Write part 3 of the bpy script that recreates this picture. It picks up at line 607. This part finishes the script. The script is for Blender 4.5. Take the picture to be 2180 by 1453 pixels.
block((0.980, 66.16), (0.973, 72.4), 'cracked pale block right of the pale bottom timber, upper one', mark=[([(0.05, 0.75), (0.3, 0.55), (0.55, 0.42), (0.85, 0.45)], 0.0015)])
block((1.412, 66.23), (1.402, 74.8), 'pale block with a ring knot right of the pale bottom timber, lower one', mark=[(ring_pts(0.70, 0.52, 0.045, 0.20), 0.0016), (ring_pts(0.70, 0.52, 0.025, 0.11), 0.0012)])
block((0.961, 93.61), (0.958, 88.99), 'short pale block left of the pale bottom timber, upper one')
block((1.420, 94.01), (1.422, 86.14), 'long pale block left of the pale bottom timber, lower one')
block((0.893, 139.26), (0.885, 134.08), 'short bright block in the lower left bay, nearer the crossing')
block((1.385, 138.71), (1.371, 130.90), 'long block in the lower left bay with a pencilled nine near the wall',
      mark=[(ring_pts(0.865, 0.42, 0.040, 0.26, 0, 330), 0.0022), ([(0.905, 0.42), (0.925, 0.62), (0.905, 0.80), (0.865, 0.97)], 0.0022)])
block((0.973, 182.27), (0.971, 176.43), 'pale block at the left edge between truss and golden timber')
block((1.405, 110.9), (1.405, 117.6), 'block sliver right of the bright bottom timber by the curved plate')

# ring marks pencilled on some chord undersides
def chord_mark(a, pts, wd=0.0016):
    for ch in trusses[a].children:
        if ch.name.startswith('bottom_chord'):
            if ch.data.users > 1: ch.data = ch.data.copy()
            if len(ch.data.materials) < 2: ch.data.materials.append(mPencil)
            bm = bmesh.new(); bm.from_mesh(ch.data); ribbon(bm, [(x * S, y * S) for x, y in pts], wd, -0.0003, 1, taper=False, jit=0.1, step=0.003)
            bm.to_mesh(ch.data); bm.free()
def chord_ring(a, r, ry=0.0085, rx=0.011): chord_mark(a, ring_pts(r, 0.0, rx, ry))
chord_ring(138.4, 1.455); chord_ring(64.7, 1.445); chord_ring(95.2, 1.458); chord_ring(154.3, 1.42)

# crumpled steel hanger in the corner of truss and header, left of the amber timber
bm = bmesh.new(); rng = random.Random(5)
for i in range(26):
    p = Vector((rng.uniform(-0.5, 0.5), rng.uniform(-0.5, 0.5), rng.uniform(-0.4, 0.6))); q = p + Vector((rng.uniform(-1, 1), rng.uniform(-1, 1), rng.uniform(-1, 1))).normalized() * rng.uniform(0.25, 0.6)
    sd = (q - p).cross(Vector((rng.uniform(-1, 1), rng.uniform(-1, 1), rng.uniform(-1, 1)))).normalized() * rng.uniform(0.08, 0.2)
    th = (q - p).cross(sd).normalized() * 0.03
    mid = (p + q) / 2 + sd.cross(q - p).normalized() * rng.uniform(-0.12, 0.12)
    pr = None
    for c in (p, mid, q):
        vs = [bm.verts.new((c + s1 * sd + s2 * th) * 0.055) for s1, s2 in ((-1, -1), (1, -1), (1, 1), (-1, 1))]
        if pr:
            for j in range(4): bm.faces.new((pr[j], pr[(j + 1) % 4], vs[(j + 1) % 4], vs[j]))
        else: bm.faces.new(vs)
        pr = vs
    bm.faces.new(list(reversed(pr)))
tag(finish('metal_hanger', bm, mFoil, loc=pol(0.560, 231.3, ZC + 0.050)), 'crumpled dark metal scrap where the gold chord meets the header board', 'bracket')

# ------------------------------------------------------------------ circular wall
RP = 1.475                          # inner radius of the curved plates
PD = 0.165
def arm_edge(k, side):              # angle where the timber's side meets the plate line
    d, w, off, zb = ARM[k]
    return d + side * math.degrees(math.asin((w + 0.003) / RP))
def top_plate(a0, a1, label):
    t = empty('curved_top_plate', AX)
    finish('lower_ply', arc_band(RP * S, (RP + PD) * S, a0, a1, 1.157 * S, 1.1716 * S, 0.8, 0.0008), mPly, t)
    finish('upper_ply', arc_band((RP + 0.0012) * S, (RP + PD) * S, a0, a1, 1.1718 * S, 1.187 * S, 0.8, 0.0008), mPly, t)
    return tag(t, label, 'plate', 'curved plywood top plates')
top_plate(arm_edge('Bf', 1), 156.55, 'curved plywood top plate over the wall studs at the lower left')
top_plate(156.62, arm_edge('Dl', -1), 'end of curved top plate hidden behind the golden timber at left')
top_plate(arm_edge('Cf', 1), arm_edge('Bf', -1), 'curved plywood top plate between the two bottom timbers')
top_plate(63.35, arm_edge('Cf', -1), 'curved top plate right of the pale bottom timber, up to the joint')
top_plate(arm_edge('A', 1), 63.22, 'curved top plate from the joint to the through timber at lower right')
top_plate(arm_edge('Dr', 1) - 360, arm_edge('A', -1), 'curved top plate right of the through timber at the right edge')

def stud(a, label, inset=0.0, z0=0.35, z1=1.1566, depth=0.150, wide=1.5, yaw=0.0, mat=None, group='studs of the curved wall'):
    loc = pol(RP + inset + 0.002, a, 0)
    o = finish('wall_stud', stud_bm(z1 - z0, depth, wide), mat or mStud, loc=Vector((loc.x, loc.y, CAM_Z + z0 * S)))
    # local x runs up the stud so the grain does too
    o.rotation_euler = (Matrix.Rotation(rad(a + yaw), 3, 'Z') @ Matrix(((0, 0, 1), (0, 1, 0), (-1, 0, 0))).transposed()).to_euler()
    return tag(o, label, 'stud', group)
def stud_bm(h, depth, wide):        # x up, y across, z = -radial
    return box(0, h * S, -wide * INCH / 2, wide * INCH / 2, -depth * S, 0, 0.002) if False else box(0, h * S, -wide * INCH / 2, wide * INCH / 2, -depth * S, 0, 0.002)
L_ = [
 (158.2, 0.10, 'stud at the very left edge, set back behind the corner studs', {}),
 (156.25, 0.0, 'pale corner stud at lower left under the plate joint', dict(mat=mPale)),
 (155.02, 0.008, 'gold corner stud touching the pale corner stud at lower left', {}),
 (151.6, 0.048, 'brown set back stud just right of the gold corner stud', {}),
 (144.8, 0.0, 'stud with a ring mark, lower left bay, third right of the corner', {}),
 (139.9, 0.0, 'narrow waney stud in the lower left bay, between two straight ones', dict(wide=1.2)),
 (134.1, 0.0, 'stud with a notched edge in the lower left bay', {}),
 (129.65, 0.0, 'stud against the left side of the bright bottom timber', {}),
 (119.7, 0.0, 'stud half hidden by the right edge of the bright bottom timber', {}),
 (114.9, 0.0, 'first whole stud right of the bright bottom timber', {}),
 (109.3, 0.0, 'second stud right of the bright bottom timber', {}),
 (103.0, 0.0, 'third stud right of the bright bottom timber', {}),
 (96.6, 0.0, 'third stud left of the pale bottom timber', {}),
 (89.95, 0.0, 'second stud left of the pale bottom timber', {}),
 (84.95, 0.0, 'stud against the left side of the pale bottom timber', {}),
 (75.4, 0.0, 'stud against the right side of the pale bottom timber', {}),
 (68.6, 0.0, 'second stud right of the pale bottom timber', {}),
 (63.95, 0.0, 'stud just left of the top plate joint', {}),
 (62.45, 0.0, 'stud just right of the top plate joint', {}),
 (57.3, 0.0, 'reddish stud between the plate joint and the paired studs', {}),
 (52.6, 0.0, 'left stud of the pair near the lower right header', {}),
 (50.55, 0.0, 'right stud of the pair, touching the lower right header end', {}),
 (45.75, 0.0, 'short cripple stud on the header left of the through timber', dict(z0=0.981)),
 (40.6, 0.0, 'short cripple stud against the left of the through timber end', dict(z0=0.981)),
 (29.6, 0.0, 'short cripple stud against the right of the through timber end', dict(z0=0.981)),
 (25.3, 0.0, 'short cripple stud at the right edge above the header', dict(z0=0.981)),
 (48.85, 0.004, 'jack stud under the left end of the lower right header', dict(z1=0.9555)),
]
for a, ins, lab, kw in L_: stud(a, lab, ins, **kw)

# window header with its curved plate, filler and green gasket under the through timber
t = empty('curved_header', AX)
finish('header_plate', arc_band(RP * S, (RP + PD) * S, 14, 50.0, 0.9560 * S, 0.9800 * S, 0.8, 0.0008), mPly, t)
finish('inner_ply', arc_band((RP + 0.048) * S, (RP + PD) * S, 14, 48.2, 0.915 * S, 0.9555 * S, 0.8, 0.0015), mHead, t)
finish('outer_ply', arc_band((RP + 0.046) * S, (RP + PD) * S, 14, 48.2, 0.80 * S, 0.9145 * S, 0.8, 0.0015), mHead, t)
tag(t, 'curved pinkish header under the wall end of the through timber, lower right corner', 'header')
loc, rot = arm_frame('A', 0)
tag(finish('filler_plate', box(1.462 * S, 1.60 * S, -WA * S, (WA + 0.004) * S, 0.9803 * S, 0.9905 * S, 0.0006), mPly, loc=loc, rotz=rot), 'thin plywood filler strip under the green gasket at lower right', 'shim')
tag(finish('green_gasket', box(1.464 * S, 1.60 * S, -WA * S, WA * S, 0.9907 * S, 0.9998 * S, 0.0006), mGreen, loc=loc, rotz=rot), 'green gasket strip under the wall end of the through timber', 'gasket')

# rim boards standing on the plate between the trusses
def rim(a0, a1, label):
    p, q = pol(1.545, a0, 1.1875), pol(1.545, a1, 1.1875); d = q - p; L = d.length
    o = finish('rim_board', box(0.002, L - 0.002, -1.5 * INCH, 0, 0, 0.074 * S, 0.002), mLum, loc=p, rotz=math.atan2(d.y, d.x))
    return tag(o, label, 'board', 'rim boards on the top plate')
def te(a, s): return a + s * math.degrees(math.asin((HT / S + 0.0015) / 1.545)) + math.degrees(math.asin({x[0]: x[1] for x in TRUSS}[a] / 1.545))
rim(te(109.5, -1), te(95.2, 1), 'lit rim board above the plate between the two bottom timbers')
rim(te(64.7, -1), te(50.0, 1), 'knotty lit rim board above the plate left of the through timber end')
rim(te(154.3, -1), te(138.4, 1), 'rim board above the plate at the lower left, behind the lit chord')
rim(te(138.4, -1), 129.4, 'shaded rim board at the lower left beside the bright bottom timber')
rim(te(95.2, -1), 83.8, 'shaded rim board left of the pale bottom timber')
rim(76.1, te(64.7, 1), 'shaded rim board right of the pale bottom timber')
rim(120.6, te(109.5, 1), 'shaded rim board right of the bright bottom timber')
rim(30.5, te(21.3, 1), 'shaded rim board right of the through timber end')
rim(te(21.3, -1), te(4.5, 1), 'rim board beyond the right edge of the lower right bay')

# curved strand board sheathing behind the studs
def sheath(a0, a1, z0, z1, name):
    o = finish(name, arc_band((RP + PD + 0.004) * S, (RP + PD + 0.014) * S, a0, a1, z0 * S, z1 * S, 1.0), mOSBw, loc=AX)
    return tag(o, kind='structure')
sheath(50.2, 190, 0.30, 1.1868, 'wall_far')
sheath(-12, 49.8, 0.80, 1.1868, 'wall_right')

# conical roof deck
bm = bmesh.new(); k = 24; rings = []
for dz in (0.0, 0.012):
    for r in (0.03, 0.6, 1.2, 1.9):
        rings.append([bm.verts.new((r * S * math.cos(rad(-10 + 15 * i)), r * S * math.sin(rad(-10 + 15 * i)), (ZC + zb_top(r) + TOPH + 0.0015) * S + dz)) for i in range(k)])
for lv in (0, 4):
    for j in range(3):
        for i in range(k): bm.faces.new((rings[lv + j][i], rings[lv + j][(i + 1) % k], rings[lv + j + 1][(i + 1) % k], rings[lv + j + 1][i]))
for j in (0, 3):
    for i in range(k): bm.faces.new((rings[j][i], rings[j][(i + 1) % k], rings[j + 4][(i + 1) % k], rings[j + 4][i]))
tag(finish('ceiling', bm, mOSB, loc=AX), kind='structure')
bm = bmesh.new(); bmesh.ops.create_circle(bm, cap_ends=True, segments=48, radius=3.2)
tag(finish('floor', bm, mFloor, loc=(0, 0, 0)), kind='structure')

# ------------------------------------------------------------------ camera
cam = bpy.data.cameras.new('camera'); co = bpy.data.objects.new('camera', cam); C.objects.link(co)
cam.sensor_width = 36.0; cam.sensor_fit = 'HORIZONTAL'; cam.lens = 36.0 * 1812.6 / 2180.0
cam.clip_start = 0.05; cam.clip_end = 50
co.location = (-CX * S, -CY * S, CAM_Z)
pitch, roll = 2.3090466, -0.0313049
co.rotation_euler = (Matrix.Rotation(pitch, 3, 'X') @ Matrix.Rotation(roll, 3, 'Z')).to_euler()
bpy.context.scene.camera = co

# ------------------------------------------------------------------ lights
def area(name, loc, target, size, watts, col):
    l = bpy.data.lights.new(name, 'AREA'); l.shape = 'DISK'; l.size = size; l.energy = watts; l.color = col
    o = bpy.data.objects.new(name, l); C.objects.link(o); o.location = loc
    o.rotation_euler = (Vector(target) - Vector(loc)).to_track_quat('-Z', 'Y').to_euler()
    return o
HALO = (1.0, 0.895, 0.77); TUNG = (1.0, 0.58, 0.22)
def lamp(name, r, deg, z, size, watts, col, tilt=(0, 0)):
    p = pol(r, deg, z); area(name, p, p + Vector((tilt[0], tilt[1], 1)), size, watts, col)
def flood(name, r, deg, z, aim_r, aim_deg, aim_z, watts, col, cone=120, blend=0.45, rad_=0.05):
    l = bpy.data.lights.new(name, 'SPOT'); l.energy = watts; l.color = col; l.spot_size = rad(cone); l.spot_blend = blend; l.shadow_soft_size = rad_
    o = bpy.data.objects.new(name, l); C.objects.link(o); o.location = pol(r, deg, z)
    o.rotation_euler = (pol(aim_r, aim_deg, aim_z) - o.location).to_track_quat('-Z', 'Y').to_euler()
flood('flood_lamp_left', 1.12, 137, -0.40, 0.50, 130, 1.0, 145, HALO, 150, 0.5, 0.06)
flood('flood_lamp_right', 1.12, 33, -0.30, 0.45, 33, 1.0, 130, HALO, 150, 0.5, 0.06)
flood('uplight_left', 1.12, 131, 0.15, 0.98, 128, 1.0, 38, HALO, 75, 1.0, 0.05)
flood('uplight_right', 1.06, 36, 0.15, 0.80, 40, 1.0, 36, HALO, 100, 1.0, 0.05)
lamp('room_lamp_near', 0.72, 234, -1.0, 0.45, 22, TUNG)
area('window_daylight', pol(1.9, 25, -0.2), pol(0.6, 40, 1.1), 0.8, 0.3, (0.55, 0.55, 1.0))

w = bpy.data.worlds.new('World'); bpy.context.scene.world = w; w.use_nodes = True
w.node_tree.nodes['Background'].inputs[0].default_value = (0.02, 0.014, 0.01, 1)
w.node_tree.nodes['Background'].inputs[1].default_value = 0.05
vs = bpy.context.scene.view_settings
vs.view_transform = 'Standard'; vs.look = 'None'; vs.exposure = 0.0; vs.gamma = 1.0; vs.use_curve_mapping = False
====
» **EXERCISE REQUIREMENTS**: Both the line with "o = finish(name, arc_band((RP" and the line with "0, 0)), kind='structure')" belong in the answer; write them out exactly, with every line between.

» **OUTPUT FOR THIS TASK**:
    o = finish(name, arc_band((RP + PD + 0.004) * S, (RP + PD + 0.014) * S, a0, a1, z0 * S, z1 * S, 1.0), mOSBw, loc=AX)
    return tag(o, kind='structure')
sheath(50.2, 190, 0.30, 1.1868, 'wall_far')
sheath(-12, 49.8, 0.80, 1.1868, 'wall_right')

# conical roof deck
bm = bmesh.new(); k = 24; rings = []
for dz in (0.0, 0.012):
    for r in (0.03, 0.6, 1.2, 1.9):
        rings.append([bm.verts.new((r * S * math.cos(rad(-10 + 15 * i)), r * S * math.sin(rad(-10 + 15 * i)), (ZC + zb_top(r) + TOPH + 0.0015) * S + dz)) for i in range(k)])
for lv in (0, 4):
    for j in range(3):
        for i in range(k): bm.faces.new((rings[lv + j][i], rings[lv + j][(i + 1) % k], rings[lv + j + 1][(i + 1) % k], rings[lv + j + 1][i]))
for j in (0, 3):
    for i in range(k): bm.faces.new((rings[j][i], rings[j][(i + 1) % k], rings[j + 4][(i + 1) % k], rings[j + 4][i]))
tag(finish('ceiling', bm, mOSB, loc=AX), kind='structure')
bm = bmesh.new(); bmesh.ops.create_circle(bm, cap_ends=True, segments=48, radius=3.2)
tag(finish('floor', bm, mFloor, loc=(0, 0, 0)), kind='structure')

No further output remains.